Both clubs decided to preserve possible Game 7 starters Luis Severino and Gerrit Cole, electing to have a “bullpen day” for a pivotal Game 6. Chad Green took the mound for the Yankees, tossing one inning before handing the ball off to a long line of relievers, while Brad Peacock‘s rare playoff start was capped at 1 2/3 innings. According to ESPN Stats & Info, that made it the first postseason game since 1999 in which neither starting pitcher lasted two innings or longer.

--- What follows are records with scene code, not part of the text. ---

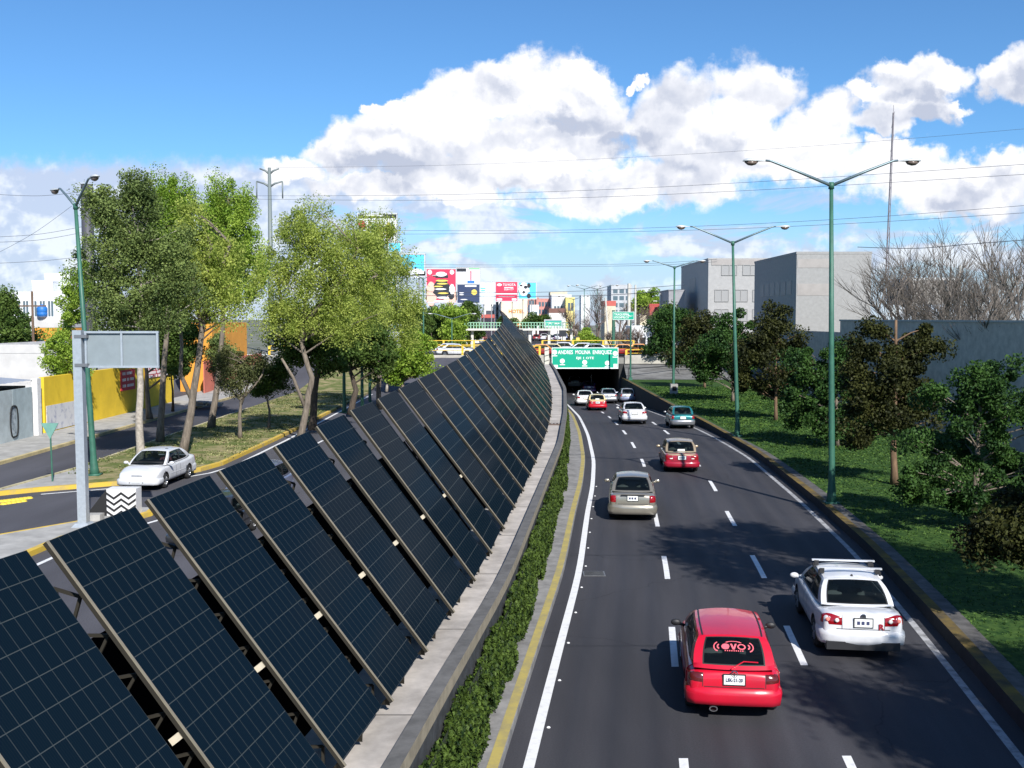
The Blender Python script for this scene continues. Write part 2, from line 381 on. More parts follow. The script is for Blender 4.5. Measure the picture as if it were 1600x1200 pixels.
def ordn(i):
    if i < 20: return ORD[i]
    return {2: 'twenty-', 3: 'thirty-'}[(i + 1) // 10] + ORD[(i + 1) % 10 - 1] if (i + 1) % 10 else {2: 'twentieth', 3: 'thirtieth', 4: 'fortieth'}[(i + 1) // 10]
def sm(t): t = max(0, min(1, t)); return t * t * (3 - 2 * t)
# ------------------------------------------------------------------ curves of the place
def zroad(D): return -1.75 * sm((D - 60) / 65)
ZG = .3
def zleft(D): return ZG + 2.3 * sm((D - 96) / 28)
def zright(D): return ZG + 2.2 * sm((D - 108) / 16) if D > 108 else ZG
class Curve:
    def __init__(s, pts, ext0=None):
        pts = sorted((p.y, p.x) for p in pts)
        D = np.array([p[0] for p in pts]); X = np.array([p[1] for p in pts])
        g = np.arange(-4, 260, .5); sl0 = (X[1] - X[0]) / (D[1] - D[0])
        x = np.interp(g, D, X); x[g < D[0]] = X[0] + (g[g < D[0]] - D[0]) * sl0
        k = 15; ker = np.hanning(k + 2)[1:-1]; ker /= ker.sum()
        xp = np.concatenate([x[0] + (x[1] - x[0]) * np.arange(-k, 0), x, np.full(k, x[-1])])
        s.g = g; s.x = np.convolve(xp, ker, 'same')[k:-k]
    def __call__(s, D): return float(np.interp(D, s.g, s.x))
V = lambda x, y: Vector((x, y, 0))
WC = Curve([gnd(625, 1199, 2.15), gnd(709, 1050, 2.15), gnd(796, 900, 2.15), gnd(880, 688, 2.15), gnd(886.5, 640, 2.15), gnd(884.7, 606, 2.15),
            V(4.35, 105), V(4.5, 125), V(4.5, 200)])
LW = Curve([gnd(826, 1199), gnd(864, 1050), gnd(905, 895), gnd(918, 800), gnd(926, 760), gnd(928, 720), gnd(919, 680), V(5.25, 84), V(5.45, 100), V(5.5, 125), V(5.5, 200)])
RW = Curve([gnd(1590, 1180), gnd(1448, 1000), gnd(1335, 865), gnd(1250, 783), gnd(1170, 715), gnd(1090, 668), V(11.9, 84), V(11.9, 125), V(11.9, 200)])
KX = lambda D: RW(D) + .42 + .25 * sm((D - 50) / 30)
def strip(mb, Ds, xa, xb, za, zb=None, mi=0):
    zb = zb or za; b = len(mb.v)
    for D in Ds: mb.v += [(xa(D), D, za(D)), (xb(D), D, zb(D))]
    for i in range(len(Ds) - 1):
        mb.f.append([b + 2 * i, b + 2 * i + 1, b + 2 * i + 3, b + 2 * i + 2]); mb.m.append(mi)
def rng(a, b, st): return list(np.arange(a, b, st)) + [b]
cst = lambda v: (lambda D: v)
def struct(name, mb, m): return tag(mb.build(name, m), kind='structure')

# express road, its pavement, markings
NEAR = -3.5
m_ = MB(); strip(m_, rng(NEAR, 186, 2), lambda D: WC(D) - .6, lambda D: KX(D) + .05, zroad); rd_ = struct('road', m_, asphalt)
uv_ = rd_.data.uv_layers.new(name='UVMap')
for l_ in rd_.data.loops: co_ = rd_.data.vertices[l_.vertex_index].co; uv_.data[l_.index].uv = (co_.x - LW(co_.y) + 2.57, co_.y)
m_ = MB()
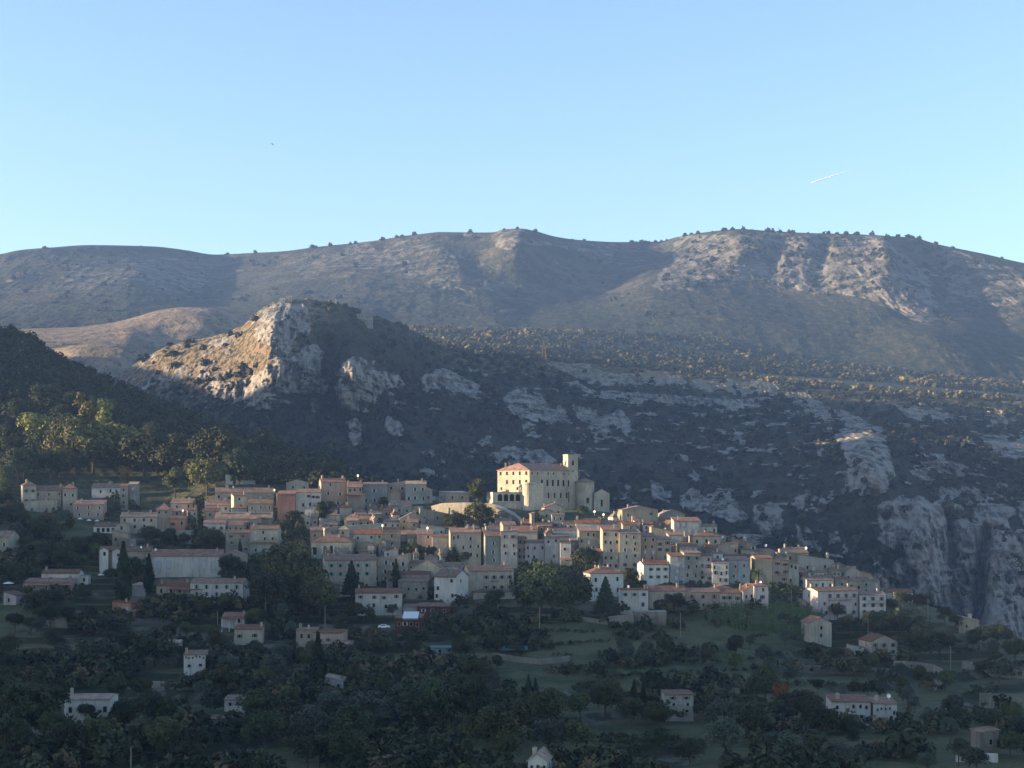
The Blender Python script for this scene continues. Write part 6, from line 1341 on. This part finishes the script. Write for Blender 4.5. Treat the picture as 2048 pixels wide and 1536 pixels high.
# wood of the plateau, with autumn colours, and scrub along the crests
def layer_points(rails, n, u0, u1, s0, s1, seed):
    g = np.random.RandomState(seed); us = np.linspace(u0, u1, 400); ss = np.linspace(s0, s1, 200); V, D = rails_eval(rails, us, ss)
    i = g.randint(0, 200, n); j = g.randint(0, 400, n); U = us[j]+g.uniform(-2, 2, n); return U, V[i, j], D[i, j]
U1, V1, D1 = layer_points(LOW, 2900, 800, 2100, 1.9, 4.35, 41)
U2, V2, D2_ = layer_points(CLIFF, 520, 900, 2100, 4.86, 5.02, 42)
U3, V3, D3 = layer_points(CLIFF, 4200, 230, 2120, 1.0, 4.9, 43)
ng0 = np.random.RandomState(9); kp = np.ones(len(U3), bool)
for pl in ROCK1: kp &= ~(inpoly(U3, V3, pl) & (ng0.uniform(0, 1, len(U3)) < .92))
lw = (V3 < np.interp(U3, [230,300,450,560,640,720], [860,790,755,720,640,560])) & (ng0.uniform(0, 1, len(U3)) < .78)
U3, V3 = U3[kp & ~lw], V3[kp & ~lw]
def W3(U, V, D): return np.stack([(U-CX)/F*D, D, (HZ-V)/F*D], 1)
def drop(objs, U, V):
    r_ = [hit(objs, u, v) for u, v in zip(U, V)]; return np.array([tuple(p) for p in r_ if p is not None])
au = np.concatenate([W3(U1, V1, D1), W3(U2, V2, D2_)]); ng = np.random.RandomState(44)
band = fbm(au[:, 0]/140, au[:, 1]/110, au[:, 0]*0, 3, 320)
tone = np.clip(.45+band*1.0+ng.normal(0, .14, len(au))+np.concatenate([np.zeros(len(U1)), np.full(len(U2), .45)]), 0, 1)
mass_k = .30
mass('woodland', 'autumn-tinted wood on the plateau above the cliffs', au-np.array([0, 0, 2.0]), ng.uniform(6, 13, len(au)), 34, tonemat('autumn leaves', (.030, .036, .020), (.075, .068, .030), (.15, .125, .05)), seed=46, colvar=tone)
sc_ = drop([cliffs, ground], U3, V3); sc_ = sc_[(sc_[:, 1] > 1150)]
mass('scrub', 'dark oak scrub dotted over the cliffs and ledges', sc_-np.array([0, 0, 1.5]), np.random.RandomState(3).uniform(5, 10, len(sc_)), 30, tonemat('scrub leaves', (.012, .018, .011), (.036, .042, .022), (.075, .06, .03)), seed=47)
gq = np.random.RandomState(50); uu = np.concatenate([gq.uniform(-20, 2060, 34), gq.uniform(1330, 1860, 40), gq.normal(1290, 30, 12), gq.uniform(1370, 1900, 130), gq.uniform(100, 420, 60), gq.uniform(0, 2048, 200)])
base = pchip([p[0] for p in SKY], [p[1] for p in SKY], uu); off = np.concatenate([np.full(86, 1.5), gq.uniform(6, 110, 130), gq.uniform(8, 120, 60), gq.uniform(8, 170, 200)])
mc = drop([mountain], uu, base+off)
mass('scrub', 'dark bushes dotted along the mountain crest', mc-np.array([0, 0, 2.5]), gq.uniform(4, 14, len(mc)), 40, tonemat('crest scrub leaves', (.014, .020, .013), (.036, .042, .024)), seed=51)
print('TREES', len(TREES))
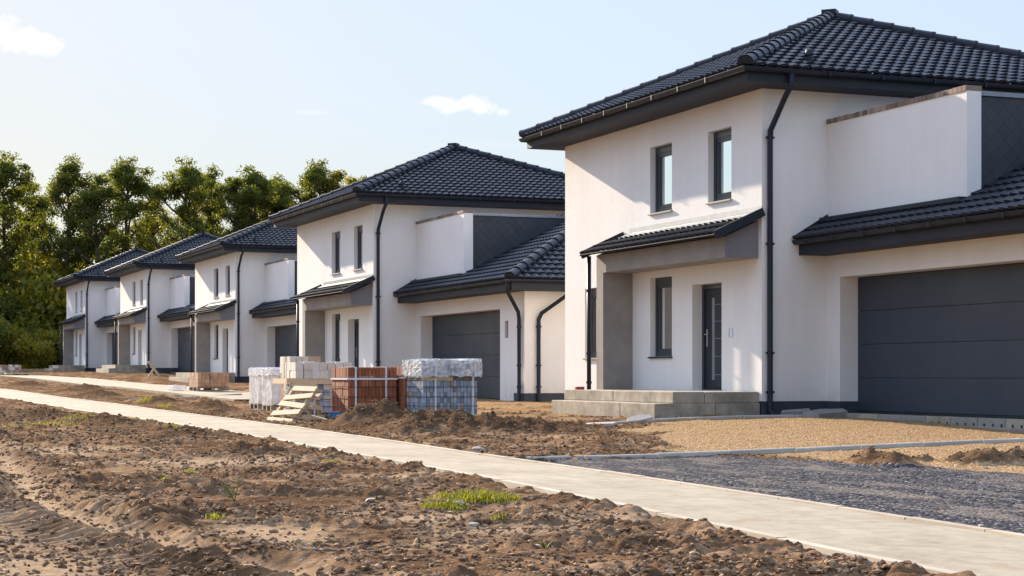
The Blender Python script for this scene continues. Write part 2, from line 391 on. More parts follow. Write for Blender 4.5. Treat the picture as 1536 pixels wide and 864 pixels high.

All told, the two clubs utilized a total of 13 pitchers to make it through nine innings. The Astros lost Ryan Pressly to a worrisome knee injury in the third, but were able to lean on José Urquidy for 2 2/3 innings of one-run, five-strikeout ball. Although Yankees’ bullpen fought back in every inning, they had considerable difficulty recovering from Yuli Gurriel‘s three-run homer off of Green in the bottom of the first:

Still, New York managed to get in a couple of knocks as well: first, with Gary Sanchez‘s RBI single in the second inning, then with Gio Urshela‘s 395-foot blast in the fourth inning — the second of his postseason career to date. That wasn’t enough to close the gap, however, and Alex Bregman‘s productive groundout in the sixth helped cushion the Astros’ lead as they headed toward the final few innings of the series.

That lead started to look a little shaky in the ninth. Only three outs away from a ticket to the World Series, Houston closer Roberto Osuna gave up a leadoff single to Urshela, which was quickly followed by a jaw-dropping, full-count, game-tying two-run shot from DJ LeMahieu that barely cleared the right field fence.

With the threat of extra innings and a potential loss looming, the Astros engineered a last-minute rally to regain the lead and stake their claim for the pennant. With two outs and no runners on, George Springer took a five-pitch walk from Aroldis Chapman. In the next at-bat, Houston pinned their hopes on José Altuve — and he didn’t disappoint, lifting a 2-1 slider out to left field for a 406-foot, two-RBI homer that confirmed the Astros’ series win.

The 2019 World Series will mark the third Fall Classic appearance for the Astros and the first for the Nationals. It all begins on Tuesday night.